How We Engineered a Million‑User Lottery System to Survive Massive Spikes

1. Server‑side Rate Limiting

We use an A10 hardware load balancer (commercial) instead of Nginx for simplicity, and Tomcat as the web server. Two main server‑side mitigations were applied:

CC protection : limit each IP to 200 requests per minute; excess requests are rejected. This can be configured on A10 or via Nginx connection‑limit modules.

Tomcat concurrency tuning : the default maxThreads=500 caused timeouts under heavy load. Performance testing showed degradation after 400 concurrent requests, so we reduced maxThreads to 400 to cap Tomcat processing capacity.

2. Application‑layer Rate Limiting

At the application level we added three mechanisms:

Semaphore control : a Java Semaphore with 350 permits (leaving 50 threads for rejecting excess requests) allows us to return a quick “no prize” response within ~10 ms for over‑limit traffic.

User‑behavior identification : real‑time human‑bot detection based on click patterns, IP, User‑Agent, device ID, etc. Requests lacking normal interaction are flagged and blocked. A risk‑list of known bots or scalpers is also maintained.

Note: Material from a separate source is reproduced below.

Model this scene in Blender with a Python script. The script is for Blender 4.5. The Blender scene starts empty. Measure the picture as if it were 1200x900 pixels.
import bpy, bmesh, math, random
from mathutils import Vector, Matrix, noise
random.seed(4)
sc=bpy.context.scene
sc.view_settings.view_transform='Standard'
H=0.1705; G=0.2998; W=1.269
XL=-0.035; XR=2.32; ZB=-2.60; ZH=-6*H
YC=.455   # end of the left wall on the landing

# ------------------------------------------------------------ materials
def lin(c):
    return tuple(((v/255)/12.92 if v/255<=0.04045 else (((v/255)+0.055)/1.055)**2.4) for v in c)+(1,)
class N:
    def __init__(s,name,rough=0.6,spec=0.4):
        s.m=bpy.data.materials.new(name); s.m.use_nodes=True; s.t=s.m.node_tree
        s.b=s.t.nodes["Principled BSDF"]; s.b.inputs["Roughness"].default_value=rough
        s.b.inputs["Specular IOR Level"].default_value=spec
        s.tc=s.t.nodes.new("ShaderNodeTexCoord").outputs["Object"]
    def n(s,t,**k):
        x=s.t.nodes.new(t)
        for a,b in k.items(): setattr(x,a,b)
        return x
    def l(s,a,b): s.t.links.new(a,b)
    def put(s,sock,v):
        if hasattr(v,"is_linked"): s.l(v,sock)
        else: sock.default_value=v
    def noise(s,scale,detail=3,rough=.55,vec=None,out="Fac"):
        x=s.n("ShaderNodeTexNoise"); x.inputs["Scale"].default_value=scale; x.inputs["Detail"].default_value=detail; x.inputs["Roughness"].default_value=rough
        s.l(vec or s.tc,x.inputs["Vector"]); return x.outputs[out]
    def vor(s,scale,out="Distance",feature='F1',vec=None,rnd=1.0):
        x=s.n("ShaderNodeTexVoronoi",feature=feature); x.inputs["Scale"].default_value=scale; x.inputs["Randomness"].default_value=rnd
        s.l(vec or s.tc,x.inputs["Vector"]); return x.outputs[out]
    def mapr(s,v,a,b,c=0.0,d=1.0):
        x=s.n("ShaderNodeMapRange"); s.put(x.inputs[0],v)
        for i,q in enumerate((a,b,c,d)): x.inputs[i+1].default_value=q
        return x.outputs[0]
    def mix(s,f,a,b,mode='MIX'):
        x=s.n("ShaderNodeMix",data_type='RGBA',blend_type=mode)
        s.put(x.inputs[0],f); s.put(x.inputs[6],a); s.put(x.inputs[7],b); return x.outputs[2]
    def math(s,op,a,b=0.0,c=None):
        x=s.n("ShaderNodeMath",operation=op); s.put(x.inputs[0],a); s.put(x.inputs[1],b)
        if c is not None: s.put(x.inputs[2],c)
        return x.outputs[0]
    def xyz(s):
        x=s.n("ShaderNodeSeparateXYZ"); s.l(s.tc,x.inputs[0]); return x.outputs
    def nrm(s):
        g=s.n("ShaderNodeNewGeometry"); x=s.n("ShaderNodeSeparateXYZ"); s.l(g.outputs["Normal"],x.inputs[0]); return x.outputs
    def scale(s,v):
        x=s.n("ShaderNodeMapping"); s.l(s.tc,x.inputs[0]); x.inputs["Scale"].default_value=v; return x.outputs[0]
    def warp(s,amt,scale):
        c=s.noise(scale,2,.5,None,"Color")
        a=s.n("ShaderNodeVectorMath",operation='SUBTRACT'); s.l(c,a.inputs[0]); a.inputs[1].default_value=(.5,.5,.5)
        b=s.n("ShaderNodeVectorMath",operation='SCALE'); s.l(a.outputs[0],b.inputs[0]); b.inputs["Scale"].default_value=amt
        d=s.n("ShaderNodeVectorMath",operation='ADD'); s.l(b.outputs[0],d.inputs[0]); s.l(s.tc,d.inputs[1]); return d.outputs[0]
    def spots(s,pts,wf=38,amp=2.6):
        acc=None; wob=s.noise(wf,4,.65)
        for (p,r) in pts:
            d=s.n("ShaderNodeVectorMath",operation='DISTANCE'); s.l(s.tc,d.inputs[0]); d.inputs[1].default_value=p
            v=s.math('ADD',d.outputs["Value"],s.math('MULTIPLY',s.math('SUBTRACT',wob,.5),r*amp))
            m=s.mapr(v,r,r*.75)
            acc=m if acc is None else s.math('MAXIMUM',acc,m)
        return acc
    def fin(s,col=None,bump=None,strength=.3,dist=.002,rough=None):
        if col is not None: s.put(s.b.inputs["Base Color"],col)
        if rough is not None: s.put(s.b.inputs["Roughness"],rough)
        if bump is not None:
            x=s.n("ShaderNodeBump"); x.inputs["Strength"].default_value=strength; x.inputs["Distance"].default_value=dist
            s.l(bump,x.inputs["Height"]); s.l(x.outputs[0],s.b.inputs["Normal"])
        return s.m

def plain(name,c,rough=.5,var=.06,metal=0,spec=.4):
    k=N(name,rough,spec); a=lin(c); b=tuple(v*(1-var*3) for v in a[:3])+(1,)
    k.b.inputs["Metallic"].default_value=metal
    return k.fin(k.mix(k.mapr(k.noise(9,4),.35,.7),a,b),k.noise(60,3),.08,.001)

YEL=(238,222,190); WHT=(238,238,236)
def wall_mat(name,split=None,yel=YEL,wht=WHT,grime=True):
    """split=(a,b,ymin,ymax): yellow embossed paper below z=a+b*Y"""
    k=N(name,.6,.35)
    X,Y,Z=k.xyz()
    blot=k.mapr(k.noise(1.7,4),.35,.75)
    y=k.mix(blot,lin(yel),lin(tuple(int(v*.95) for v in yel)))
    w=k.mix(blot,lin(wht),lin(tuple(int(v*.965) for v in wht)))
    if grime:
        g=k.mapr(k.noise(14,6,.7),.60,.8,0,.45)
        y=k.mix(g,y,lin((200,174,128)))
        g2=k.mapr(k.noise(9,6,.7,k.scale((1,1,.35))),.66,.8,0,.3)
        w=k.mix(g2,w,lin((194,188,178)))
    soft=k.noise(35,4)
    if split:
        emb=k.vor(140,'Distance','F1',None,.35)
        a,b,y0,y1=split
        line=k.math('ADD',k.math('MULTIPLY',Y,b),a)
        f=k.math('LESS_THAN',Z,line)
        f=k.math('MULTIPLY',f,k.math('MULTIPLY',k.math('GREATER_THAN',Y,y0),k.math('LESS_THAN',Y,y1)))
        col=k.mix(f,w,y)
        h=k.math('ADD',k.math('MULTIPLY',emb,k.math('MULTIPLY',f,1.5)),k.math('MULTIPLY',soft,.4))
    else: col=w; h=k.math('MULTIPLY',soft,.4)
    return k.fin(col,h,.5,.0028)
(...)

Additional rules : activity‑specific limits stored in cache further trim traffic.

Images illustrate the flow before and after behavior detection, showing peak traffic dropping from 600 k to 300 k requests per minute and prize exhaustion time improving dramatically.

3. Application‑layer Performance Optimization

Performance bottlenecks centered on the database. We applied:

Distributed cache (Ycache) : a Memcached‑based component stores large user‑related data to reduce DB reads.

Local cache : hot, rarely‑updated data (e.g., activity rules) cached in‑process using EhCache or a simple ConcurrentHashMap.

Optimistic locking : update statements include a version column to ensure only one winner decrements the prize count.

update award set award_num=award_num-1 where id=#{id} and version=#{version} and award_num>0

Unique index : a unique constraint on (prize_id, user_id) prevents duplicate winning records.

4. Database and Hardware

Initial load tests with 50 concurrent users yielded average response times >600 ms and peaks >1 s, exposing a database connection pool of only 30‑50 connections. Raising the pool to 100 reduced connection timeouts but did not solve the latency.

VisualVM snapshots identified heavy time spent in database write methods and an RPC call. Further investigation revealed the test server used an old mechanical HDD, causing high log file sync wait times (>60 ms). Switching to SSD reduced average response time to 136 ms at 441 concurrent users, comfortably supporting the estimated 190 k requests per minute.

5. Other Optimization Ideas (Not Implemented)

Message queue to decouple prize drawing and allow asynchronous processing.

Asynchronous RPC for the long‑running call.

Read‑write separation for databases (discarded due to consistency concerns).

Activity‑level database sharding.

In‑memory databases for ultra‑low latency.

Hardware upgrades beyond SSD.

6. Key Takeaways

High traffic spikes often hide a large proportion of bot traffic; behavior detection is essential to protect real users.

Performance optimization must consider the entire stack—from code and JVM to network and storage—because a single hardware bottleneck can nullify all software improvements.